Take every line from the first down to the line with "rad = math.radians" and set it down exactly, without the pictures.

————————

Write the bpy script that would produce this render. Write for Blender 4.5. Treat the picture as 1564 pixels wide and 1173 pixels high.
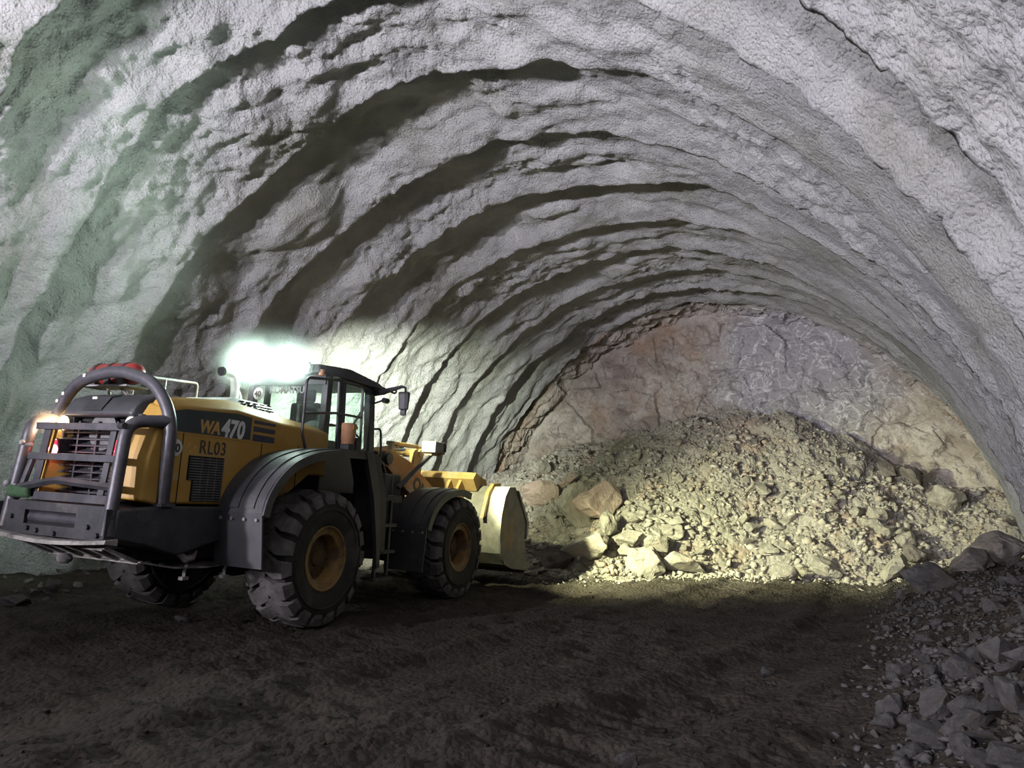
import bpy, bmesh, math, random
import numpy as np
from mathutils import Vector, Matrix

for o in list(bpy.data.objects):
    bpy.data.objects.remove(o, do_unlink=True)
scene = bpy.context.scene
COL = scene.collection
PI = math.pi
rad = math.radians

# ------------------------------------------------------------------ camera
# world: +Y runs along the tunnel towards the rock face, +X to the right wall, Z up, metres
CAM_H = 1.35
YAW, PITCH, ROLL, F_PX = rad(31.0), rad(9.4), 0.02, 1150.0
_rt = Vector((math.cos(YAW), math.sin(YAW), 0)); _fw = Vector((-math.sin(YAW), math.cos(YAW), 0)); _up = Vector((0, 0, 1))
_f = _fw * math.cos(PITCH) + _up * math.sin(PITCH)
_u = _up * math.cos(PITCH) - _fw * math.sin(PITCH)
_r2 = _rt * math.cos(ROLL) + _u * math.sin(ROLL)
_u2 = _u * math.cos(ROLL) - _rt * math.sin(ROLL)
cd = bpy.data.cameras.new('camera'); cam = bpy.data.objects.new('camera', cd); COL.objects.link(cam)
cd.sensor_width = 36.0; cd.lens = F_PX / 1564.0 * 36.0; cd.clip_start = 0.05; cd.clip_end = 200
cam.matrix_world = Matrix(((_r2.x, _u2.x, -_f.x, 0), (_r2.y, _u2.y, -_f.y, 0), (_r2.z, _u2.z, -_f.z, CAM_H), (0, 0, 0, 1)))
scene.camera = cam

# ------------------------------------------------------------------ world, exposure, the floodlights behind the camera
scene.view_settings.view_transform = 'Standard'
try: scene.view_settings.look = 'None'
except Exception: pass
scene.view_settings.exposure = 0.0
scene.view_settings.gamma = 1.0
scene.view_settings.use_curve_mapping = False
w = bpy.data.worlds.new('world'); scene.world = w; w.use_nodes = True
w.node_tree.nodes['Background'].inputs[0].default_value = (0.55, 0.55, 0.65, 1)
w.node_tree.nodes['Background'].inputs[1].default_value = 0.015
try:
    scene.cycles.use_denoising = True
    scene.cycles.max_bounces = 8; scene.cycles.diffuse_bounces = 4; scene.cycles.volume_bounces = 0
    scene.cycles.transparent_max_bounces = 12
    scene.cycles.sample_clamp_indirect = 4.0
    scene.cycles.caustics_reflective = False; scene.cycles.caustics_refractive = False
except Exception: pass

def spot(name, loc, target, power, color, size=80, blend=0.5, radius=0.15, parent=None):
    l = bpy.data.lights.new(name, 'SPOT'); l.energy = power; l.color = color
    l.spot_size = rad(size); l.spot_blend = blend; l.shadow_soft_size = radius
    o = bpy.data.objects.new(name, l); COL.objects.link(o)
    d = Vector(target) - Vector(loc)
    o.location = loc; o.rotation_euler = d.to_track_quat('-Z', 'Y').to_euler()
    if parent: o.parent = parent
    return o
# first two: floodlights of a machine parked behind the photographer, raised and aimed up at the vault
FLOOD = (0.93, 0.89, 1.0)
spot('flood_lamp', (-8.8, -6.0, 3.0), (0.4, 10.0, 11.0), 8600, FLOOD, 100, 0.75, 0.26)
spot('flood_lamp', (-6.6, -6.0, 3.0), (-9.0, 8.0, 11.4), 4300, FLOOD, 100, 0.75, 0.26)
spot('flood_lamp', (-1.8, -6.0, 2.8), (0.9, 7.0, 5.0), 3600, FLOOD, 64, 0.7, 0.20)  # unseen lamp added to graze the right wall and shade its ribs
# ------------------------------------------------------------------ helpers
def tag(o, label=None, cat=None, group=None, kind=None):
    if label: o['label'] = label
    if cat: o['category'] = cat
    if group: o['group'] = group
    if kind: o['kind'] = kind
    return o

def link(name, me, mat=None, parent=None):
    o = bpy.data.objects.new(name, me); COL.objects.link(o)
    if mat is not None and not me.materials: me.materials.append(mat)
    if parent is not None: o.parent = parent
    return o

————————

#### Response:
Write the bpy script that would produce this render. Write for Blender 4.5. Treat the picture as 1564 pixels wide and 1173 pixels high.
import bpy, bmesh, math, random
import numpy as np
from mathutils import Vector, Matrix

for o in list(bpy.data.objects):
    bpy.data.objects.remove(o, do_unlink=True)
scene = bpy.context.scene
COL = scene.collection
PI = math.pi
rad = math.radians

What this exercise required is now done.